Recall that a door space is a topological space where every set is either open or closed (or both). A topological space is finite if it has finitely many points. I'm interested in learning about finite door spaces.
Question 0: What is an example of a finite topological space which is $T_0$ but not a door space?
Question 1: Let $n$ be a natural number. How many door topologies are there on a set with $n$ elements?
I'm interested in both the "labeled" and "unlabeled" versions of question 1.
Recall that via the specialization order, finite topological spaces are equivalent to finite preorders, i.e. quasi-(partially)ordered sets.

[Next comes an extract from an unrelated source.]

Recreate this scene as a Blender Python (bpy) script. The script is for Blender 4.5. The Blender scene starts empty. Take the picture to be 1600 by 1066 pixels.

Question 2: Which finite posets are the specialization order of a door space?
Best Answer
A door space $X$ is $T_0$, for if $x,y\in X$ are not separated by the $T_0$ axiom then the set $\{x\}$ is neither open nor closed. A finite $T_0$ space is equivalent to a finite poset $P$ (Enumerative Combinatorics, vol. 1, second ed., Exercise 3.3). An open set corresponds to an order ideal of $P$. Thus we want to count posets on an $n$-element set such that every subset of $P$ is either an order ideal or the complement of an order ideal. Such posets can have at most one connected component $Q$ which is not a single point. Then $Q$ consists of an element $x$ at the bottom and some positive number of elements $y$ covering $x$ (i.e., $x<y$ with nothing in between), or the dual of this connected component. There is one choice if $P$ is a disjoint union of points. There are $n(n-1)$ choices if $x$ is covered by one element, but then the dual has the same form and should not be counted again. If $x$ is covered by more than one element, then there are $n(2^{n-1}-n)$ choices. This must be multiplied by 2 since the dual is different. Hence the total number of door spaces on an $n$-element set is $$ 1+n(n-1)+2n(2^{n-1}-n) = 1-n-n^2+n2^n. $$ By similar reasoning, the number of unlabelled $n$-element door topologies is $1+1+2(n-2)=2n-2$.